大日本印刷、大電力対応のワイヤレス充電用コイル開発 薄型・軽量でEV普及を後押し
大日本印刷は、ケーブルを接続することなく電気自動車(EV)への充電を可能にするワイヤレス充電技術で、米国自動車技術会(SAE)が定める大電力伝送規格に対応したシート型コイルを開発した。ワイヤレス充電用コイルは海外では一部のEVに搭載されているが、従来製品に比べて厚さ、重量とも約4分の1に低減した。実用化が進めば、EVの普及につながる可能性がある。
開発したシート型コイルは、送電側と受電側双方のワイヤレス充電システムに対応。片方のコイルに電流を流すことで発生する磁界の振動によって、もう一方のコイルを共鳴させ、離れたコイル間で電力を伝送できる「磁界共鳴方式」という技術を採用している。駐車場の地面に設置された送電側のコイルから、車体に搭載されたコイルへと電力を伝送することでEVへの充電が可能になる。
コイルの厚さは約3ミリ、重量は約1キロ。半導体の回路設計などの技術を応用し、シートにコイルを直接形成することで、細い銅線を束ねたリッツ線と呼ばれる電線を採用した従来技術に比べ、大幅な薄型化・軽量化を実現した。使用する材料も少なくて済むため、コストも引き下げられるという。
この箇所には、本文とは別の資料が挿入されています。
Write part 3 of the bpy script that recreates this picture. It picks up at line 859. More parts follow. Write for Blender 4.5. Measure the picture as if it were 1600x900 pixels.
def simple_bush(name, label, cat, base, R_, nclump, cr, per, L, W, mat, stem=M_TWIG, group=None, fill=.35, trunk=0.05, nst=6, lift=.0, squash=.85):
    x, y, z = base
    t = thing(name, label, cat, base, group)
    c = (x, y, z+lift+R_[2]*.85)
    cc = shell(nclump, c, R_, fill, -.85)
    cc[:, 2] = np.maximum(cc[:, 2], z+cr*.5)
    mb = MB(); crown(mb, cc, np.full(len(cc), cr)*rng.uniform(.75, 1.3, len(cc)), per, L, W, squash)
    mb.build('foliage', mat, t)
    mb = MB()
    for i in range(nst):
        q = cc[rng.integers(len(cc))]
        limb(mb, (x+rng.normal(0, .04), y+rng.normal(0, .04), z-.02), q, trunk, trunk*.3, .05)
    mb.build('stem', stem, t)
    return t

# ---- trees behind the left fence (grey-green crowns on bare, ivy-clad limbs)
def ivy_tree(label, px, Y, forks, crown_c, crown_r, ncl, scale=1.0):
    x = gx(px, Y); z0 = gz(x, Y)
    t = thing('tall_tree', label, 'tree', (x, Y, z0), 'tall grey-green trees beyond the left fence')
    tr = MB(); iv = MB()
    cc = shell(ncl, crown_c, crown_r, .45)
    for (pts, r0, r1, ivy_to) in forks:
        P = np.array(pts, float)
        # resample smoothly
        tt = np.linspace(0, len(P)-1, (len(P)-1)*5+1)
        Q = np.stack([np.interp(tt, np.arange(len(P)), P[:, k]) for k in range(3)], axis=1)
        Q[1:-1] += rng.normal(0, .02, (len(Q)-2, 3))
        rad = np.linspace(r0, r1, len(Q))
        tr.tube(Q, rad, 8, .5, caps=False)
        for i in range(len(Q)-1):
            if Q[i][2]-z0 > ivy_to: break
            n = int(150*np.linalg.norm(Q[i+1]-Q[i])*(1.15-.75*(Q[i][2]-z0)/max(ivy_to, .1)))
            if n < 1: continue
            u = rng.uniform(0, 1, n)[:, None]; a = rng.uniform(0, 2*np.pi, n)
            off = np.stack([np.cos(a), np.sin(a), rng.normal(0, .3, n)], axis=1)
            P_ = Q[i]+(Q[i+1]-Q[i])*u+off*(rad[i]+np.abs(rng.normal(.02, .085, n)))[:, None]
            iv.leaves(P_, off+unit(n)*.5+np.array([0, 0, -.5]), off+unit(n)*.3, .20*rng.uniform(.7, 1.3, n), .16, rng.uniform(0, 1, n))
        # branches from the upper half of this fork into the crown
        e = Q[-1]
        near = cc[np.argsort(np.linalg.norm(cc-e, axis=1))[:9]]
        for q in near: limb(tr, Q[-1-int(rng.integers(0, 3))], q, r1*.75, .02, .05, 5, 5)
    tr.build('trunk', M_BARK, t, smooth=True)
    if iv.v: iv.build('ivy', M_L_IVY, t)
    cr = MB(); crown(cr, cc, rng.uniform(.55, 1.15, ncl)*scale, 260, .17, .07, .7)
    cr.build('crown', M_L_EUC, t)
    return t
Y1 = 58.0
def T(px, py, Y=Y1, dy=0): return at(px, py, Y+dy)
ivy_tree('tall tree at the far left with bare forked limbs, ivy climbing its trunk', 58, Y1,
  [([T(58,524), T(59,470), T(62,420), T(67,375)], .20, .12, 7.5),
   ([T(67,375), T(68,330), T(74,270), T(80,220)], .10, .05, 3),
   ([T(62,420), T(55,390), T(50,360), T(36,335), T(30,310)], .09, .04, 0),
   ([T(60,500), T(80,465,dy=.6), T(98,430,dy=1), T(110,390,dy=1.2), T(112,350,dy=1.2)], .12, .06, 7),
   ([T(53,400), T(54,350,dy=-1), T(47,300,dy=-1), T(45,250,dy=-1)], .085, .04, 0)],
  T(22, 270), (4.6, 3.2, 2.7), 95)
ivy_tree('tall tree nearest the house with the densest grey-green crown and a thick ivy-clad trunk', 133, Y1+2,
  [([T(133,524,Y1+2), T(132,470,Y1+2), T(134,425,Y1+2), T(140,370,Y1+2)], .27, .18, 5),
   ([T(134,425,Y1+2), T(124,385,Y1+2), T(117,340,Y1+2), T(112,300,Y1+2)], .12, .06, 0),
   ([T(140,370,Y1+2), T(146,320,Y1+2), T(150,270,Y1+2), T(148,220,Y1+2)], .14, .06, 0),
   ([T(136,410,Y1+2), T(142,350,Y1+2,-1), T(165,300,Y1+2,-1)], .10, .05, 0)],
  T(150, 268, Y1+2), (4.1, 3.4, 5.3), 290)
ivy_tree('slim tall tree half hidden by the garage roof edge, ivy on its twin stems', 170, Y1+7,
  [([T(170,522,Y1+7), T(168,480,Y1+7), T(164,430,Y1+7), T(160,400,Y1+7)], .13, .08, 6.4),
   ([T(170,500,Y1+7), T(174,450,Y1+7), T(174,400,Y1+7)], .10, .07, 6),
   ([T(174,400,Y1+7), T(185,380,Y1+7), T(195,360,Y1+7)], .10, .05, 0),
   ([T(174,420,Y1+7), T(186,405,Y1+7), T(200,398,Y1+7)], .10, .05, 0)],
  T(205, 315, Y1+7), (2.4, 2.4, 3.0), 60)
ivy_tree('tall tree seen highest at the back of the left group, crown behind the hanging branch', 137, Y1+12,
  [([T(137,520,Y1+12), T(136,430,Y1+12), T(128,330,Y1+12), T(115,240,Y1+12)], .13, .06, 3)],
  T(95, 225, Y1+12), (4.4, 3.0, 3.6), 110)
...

システムメーカーとともに、年明けからシート型コイルを実装したEVで実証試験を行う。充放電の信頼性や耐久性などを確認する。一般家庭や商業施設での充電システムとして有望とみている。EV用のほかにも、工場などで稼働する無人搬送機などへの搭載も見込んでいる。国内外の自動車メーカーやシステムメーカーなどに採用を働き掛けており、令和7年までに年間50億円の売り上げを目指す。
同社は元年5月に、出力3・7キロワットまでの電力を伝送できるシート型コイルを発表。今回、コイルのパターン最適化などによりコイル外への磁界漏洩(ろうえい)や発熱を抑制し、SAEの大電力伝送規格である出力11・1キロワットまでの伝送を可能にした。海外メーカーが採用を進める大電力伝送に対応したことで、海外展開が容易になる。将来的には路面に埋め込んだ送電コイルからEVに電力を供給する走行中充電向けの展開も視野に入れている。